Captain Bill Galvani, U.S. Navy (Retired)
The worst was Maverick and Iceman graduating from Top Gun, getting emergency orders, and showing up in the Indian Ocean two minutes later looking bright-eyed and not too tired to fly high-speed, demanding air combat maneuvers against a real enemy.
Theodore Kuhlmeier, U.S. Marine Corps Veteran
The best was, of course, the flying scenes. No wonder after the movie’s release, naval aviation recorded a recruiting spike. For me, as a Naval Academy graduate, the worst is the plot line that has Goose telling Maverick he could not get into the Academy because his father supposedly violated a “no-fly line” to save his shipmates. Nonsense! The Navy would have rallied around the son.
Marc DeLamater
The best: Actress Kelly McGillis playing an aerospace analyst and actor Tom Cruise's aviator sunglasses. The worst: Up-close nonverbal communication performed during inverted flight and nonfunctional air-conditioning systems on board aircraft carriers with everyone suffering from near-terminal cinematic flop-sweat.

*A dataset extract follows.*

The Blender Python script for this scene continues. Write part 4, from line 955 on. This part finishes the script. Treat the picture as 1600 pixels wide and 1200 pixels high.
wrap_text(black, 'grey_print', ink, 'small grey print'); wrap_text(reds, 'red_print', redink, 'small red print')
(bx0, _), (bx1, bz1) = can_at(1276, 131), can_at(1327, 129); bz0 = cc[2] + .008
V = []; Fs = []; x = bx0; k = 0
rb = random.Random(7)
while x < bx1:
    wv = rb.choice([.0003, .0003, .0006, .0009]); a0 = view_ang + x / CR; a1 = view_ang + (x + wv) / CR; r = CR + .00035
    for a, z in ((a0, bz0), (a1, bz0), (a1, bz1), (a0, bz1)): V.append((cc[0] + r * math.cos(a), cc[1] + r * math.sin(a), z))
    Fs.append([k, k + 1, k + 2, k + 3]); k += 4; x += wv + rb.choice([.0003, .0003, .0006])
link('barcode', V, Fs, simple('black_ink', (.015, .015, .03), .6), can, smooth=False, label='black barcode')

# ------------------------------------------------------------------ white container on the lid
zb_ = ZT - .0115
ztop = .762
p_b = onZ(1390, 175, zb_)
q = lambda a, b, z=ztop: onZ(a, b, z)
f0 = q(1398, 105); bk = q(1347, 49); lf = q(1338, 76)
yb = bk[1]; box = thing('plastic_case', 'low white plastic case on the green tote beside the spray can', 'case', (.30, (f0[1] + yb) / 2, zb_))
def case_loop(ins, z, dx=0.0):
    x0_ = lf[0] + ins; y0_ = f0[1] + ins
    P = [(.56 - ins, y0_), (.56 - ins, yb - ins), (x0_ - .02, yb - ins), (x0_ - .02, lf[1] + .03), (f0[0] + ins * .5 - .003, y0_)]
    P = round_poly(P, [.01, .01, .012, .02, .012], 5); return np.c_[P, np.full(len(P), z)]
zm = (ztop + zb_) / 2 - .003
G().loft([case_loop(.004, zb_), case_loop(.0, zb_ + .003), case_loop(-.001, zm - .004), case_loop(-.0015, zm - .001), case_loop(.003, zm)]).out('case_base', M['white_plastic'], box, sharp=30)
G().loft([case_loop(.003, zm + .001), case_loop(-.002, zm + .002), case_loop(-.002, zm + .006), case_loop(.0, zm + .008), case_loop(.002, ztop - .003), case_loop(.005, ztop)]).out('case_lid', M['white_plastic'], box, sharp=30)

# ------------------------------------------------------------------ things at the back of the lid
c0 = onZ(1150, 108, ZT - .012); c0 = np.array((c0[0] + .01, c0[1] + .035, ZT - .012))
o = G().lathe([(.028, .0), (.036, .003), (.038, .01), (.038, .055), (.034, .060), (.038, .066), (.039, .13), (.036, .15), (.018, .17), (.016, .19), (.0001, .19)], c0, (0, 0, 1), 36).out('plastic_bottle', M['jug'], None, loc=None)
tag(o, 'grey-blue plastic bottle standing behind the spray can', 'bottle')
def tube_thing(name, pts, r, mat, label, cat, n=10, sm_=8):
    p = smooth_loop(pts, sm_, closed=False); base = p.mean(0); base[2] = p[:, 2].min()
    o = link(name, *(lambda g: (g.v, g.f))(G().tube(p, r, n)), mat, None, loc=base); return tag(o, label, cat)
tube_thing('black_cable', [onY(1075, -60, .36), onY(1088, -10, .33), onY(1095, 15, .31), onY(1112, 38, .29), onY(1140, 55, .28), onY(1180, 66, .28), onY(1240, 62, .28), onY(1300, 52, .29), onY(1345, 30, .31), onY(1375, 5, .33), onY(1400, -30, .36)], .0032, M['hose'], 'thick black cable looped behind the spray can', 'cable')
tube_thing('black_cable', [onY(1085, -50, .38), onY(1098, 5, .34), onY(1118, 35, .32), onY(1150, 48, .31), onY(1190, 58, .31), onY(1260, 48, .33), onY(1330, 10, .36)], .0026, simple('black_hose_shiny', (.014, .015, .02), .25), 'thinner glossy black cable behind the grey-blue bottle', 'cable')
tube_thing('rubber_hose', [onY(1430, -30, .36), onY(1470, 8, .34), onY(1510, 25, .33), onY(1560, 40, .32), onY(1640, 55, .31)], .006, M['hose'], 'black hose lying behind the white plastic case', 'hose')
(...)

Actors Val Kilmer and Tom Cruise on the set of Top Gun. Alamy.
Sebastian Bruns, Professor, U.S. Naval Academy
One cannot easily forget Top Gun’s soundtrack. Berlin’s “Take My Breath Away,” Harold Faltermeyer’s chilling instrumental, Cheap Trick’s “Mighty Wing,” and certainly Kenny Loggins’ “Danger Zone” remain pop culture classics 35 years later and will forever be connected to Hollywood’s imagination of sea power.
Stuart Jackson
Easily the worst is the initial briefing to trainees for the first day of flight exercises when they are told to "remember the hard deck for today is 10,000 feet." Then the next flying sequences show trainees and instructors racing at altitudes clearly less than 5,000 feet, such that hills around them are visible through their canopies.
Kit Lavell, U.S. Navy Veteran
The best scene in the original Top Gun movie—and the most realistic scene in the entire move—is the O Club scene!
Robert Swaney, U.S. Navy Veteran
I was deployed on the USS LaSalle (AGF-3) when Top Gun came out. The Navy arranged for special screenings at the support base in Bahrain. I remember feeling pumped up, excited, and very proud to be in the Navy after seeing it. It was a great morale booster.
Captain Jim Bryant, U.S. Navy (Retired)
It damaged the officer nuclear-propulsion pipeline because many candidates switched to aviation!
Don Brown
The opening 3 minutes and 51 seconds of Top Gun, flight quarters at dawn, is the supreme cinematic depiction of the drama, hazard, and excitement inherent in the flight deck ballet. I will leave the worst aspects of the film to someone else.